▸ **WHAT IS REQUIRED**:
Without the pictures, extract every line from the start of the material to the line containing "for lx, ly in", both ends included.

-- begin --

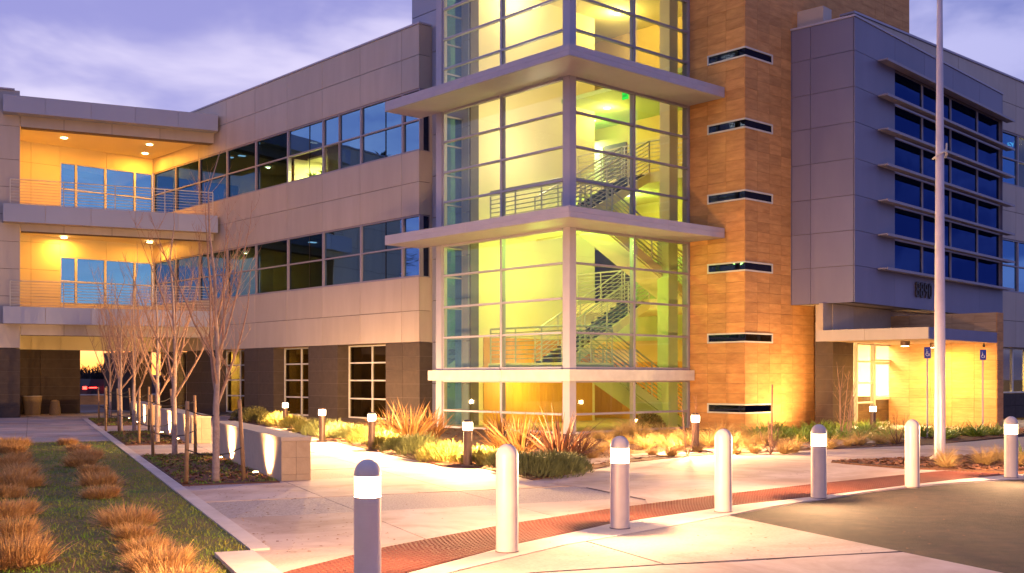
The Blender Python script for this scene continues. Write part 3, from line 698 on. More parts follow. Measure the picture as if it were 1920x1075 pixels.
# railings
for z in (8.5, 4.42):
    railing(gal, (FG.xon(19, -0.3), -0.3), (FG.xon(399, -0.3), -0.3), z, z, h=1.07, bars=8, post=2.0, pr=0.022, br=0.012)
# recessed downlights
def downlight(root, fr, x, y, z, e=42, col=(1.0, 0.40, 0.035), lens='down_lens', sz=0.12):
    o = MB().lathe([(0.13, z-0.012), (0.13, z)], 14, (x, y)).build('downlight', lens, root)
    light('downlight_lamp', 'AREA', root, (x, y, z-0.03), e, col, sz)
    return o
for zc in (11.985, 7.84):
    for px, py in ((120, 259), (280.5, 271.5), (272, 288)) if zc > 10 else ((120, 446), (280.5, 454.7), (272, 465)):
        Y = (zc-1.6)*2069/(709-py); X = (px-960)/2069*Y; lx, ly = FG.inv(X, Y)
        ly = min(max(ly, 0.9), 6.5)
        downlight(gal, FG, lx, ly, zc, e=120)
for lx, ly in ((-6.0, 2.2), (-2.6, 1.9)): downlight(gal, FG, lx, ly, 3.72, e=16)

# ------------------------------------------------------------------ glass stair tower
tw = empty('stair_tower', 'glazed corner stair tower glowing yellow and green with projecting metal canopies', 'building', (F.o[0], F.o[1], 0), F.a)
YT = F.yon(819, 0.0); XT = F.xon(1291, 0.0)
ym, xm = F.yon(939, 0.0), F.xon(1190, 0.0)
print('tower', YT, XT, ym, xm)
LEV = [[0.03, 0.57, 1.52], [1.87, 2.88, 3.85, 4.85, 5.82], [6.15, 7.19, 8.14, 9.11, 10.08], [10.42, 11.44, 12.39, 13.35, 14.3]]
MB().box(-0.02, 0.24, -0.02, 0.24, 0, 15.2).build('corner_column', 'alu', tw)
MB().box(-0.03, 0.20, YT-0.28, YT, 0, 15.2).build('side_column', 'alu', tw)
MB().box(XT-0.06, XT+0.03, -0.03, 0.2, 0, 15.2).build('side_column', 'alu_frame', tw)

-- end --

▸ **RESULT OF THE TASK**:
The Blender Python script for this scene continues. Write part 3, from line 698 on. More parts follow. Measure the picture as if it were 1920x1075 pixels.
# railings
for z in (8.5, 4.42):
    railing(gal, (FG.xon(19, -0.3), -0.3), (FG.xon(399, -0.3), -0.3), z, z, h=1.07, bars=8, post=2.0, pr=0.022, br=0.012)
# recessed downlights
def downlight(root, fr, x, y, z, e=42, col=(1.0, 0.40, 0.035), lens='down_lens', sz=0.12):
    o = MB().lathe([(0.13, z-0.012), (0.13, z)], 14, (x, y)).build('downlight', lens, root)
    light('downlight_lamp', 'AREA', root, (x, y, z-0.03), e, col, sz)
    return o
for zc in (11.985, 7.84):
    for px, py in ((120, 259), (280.5, 271.5), (272, 288)) if zc > 10 else ((120, 446), (280.5, 454.7), (272, 465)):
        Y = (zc-1.6)*2069/(709-py); X = (px-960)/2069*Y; lx, ly = FG.inv(X, Y)
        ly = min(max(ly, 0.9), 6.5)
        downlight(gal, FG, lx, ly, zc, e=120)
for lx, ly in ((-6.0, 2.2), (-2.6, 1.9)): downlight(gal, FG, lx, ly, 3.72, e=16)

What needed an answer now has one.